Kapoor’s preoccupation with voids is closely related to his use of black. In an interview with Hans Ulrich Obrist and Julia Peyton-Jones of the Serpentine Gallery in 2011, he spoke of his interest in ‘Non Objects’ which he described as ‘a literal attempt to make a hole in the space.’ This is something he dreamt of taking further. ‘As a kid, I had a fantasy that one could invent a paint that would literally paint out part of the world,’ he said. It is a childhood fiction that Kapoor recently made real, by working with the blackest black on Earth.
Kapoor commenced a project to explore how to turn Vantablack, which was developed by scientists for use on stealth satellites and for military uses, to aesthetic purpose. He has now, controversially, been granted exclusive rights to use it, following in the footsteps of Yves Klein, a French artist who, in 1960, took out a patent for a colour now called International Klein Blue. Kapoor’s move sparked outrage among other artists, including portraitist Christian Furr, who made public statements complaining that Vantablack should be available to everyone. British artist Stuart Semple derided Kapoor’s exclusive partnership with its developers, NanoSystems, by patenting a fluorescent pink paint pigment and making it legally available to all artists, except Kapoor. Kapoor was legally banned from purchasing it, although he subsequently got hold of some and coated his middle finger with it on Instagram. One wonders if this attempt to ridicule the protests of other artists was necessary or whether it was simply a display of the artist’s might and now notable celebrity status.

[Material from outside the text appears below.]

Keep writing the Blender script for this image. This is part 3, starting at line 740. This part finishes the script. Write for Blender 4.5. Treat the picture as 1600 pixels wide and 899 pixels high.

But red is the colour that Kapoor has put to most dramatic use. In 2002, he filled Tate Modern’s vast Turbine Hall with a huge red sculpture of stretched fabric that resembled a blood vessel. The use of red wax is perhaps the most striking aspect of his work. The centrepiece of a 2003 exhibition at the Kunsthaus Bregenz, Austria, was a 12-metre wide circular platform supporting 20 tonnes of red waxy material, titled My Red Homeland. Another work, Svayambh, which took over five galleries at the Royal Academy in London in 2009, comprised a monumental block of red wax that moved along a track depositing wax as it squeezed through the doors.
It is hardly a surprise to see another Anish Kapoor exhibition dominated by the same colour. But why red? The titles of the latter two artworks are clues. Both have personal connections to Kapoor. His ‘homeland’ is India and ‘svayambh’ in Sanskrit translates to something that is self-generated. Kapoor has lived and worked in Britain since the early 70s and has given up his Indian nationality, but he was born in Bombay and his underlying Indian identity seeps through in his work; this colour being the most obvious, albeit conceptual, expression.
When once asked by curator Marcello Dantas about the colour of his homeland, Kapoor’s sharp response was, “I’m sure it’s red.”